The
first part of Friendship 7 came about because I wanted to do a story involving
the First Doctor and Susan, so I researched the space programme from the
period when they were living on Earth. I came across the Wikipedia entry
for the Mercury-Atlas 6 flight, popularly known as Friendship 7, which
fitted the period perfectly, and was significant as the first manned orbit
of Earth.

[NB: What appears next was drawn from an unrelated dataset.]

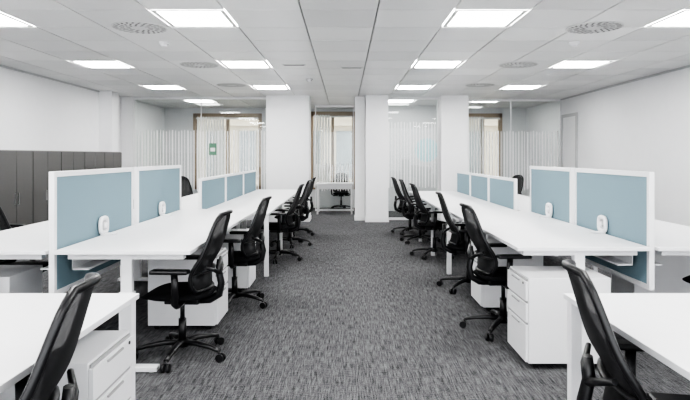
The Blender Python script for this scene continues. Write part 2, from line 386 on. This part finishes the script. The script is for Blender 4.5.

Reading through it, I found the references to sand storms and
crossing from day to night, and the people of Perth
turning on all their lights to greet Glenn
as he passed over Australia.
The line “. “Mum doesn’t even leave the carport light
on for us.” Just wrote itself at that point, and it was so easy
to describe the boys matching the course of Friendship 7.
Crossing the Pacific,
Glenn DID tell ground control
that he was seeing “by “thousands of little specks, brilliant
specks, floating around outside the capsule." And their explanation
WAS ice crystals. But when I read that bit I had my story. They weren’t
ice crystals. They were alien entities. And Chris
and Davie
went into the fray, attracting them to their TARDIS and preventing history
from being upset. Their emergency landing took them, of course, to the
most obvious place in the 1960s, outside a certain junk yard. It had also
decided to disguise itself as a police public call box. And so young Susan,
when she came out of the yard, was BOUND to investigate it. That led to
the sequence of events in which Chris was left to look after his mum,
who is, at this point, a teenage girl who for a short while seems slightly
attracted to him, forcing him to admit who he is in case of any embarrassment.
Davie, meanwhile, is with The Doctor in the
Gothic TARDIS, and the crotchety old man is starting to come out of himself
as he enjoys the thrill of the chase he once knew.
Of course, the
two of them had to forget the whole incident. But the twins make sure
the memory is only suppressed, not erased, and finally, they get to talk
about it with their mum and great-grandfather, who, in this story, have
been allowed to be wonderfully cosy and happy with each other.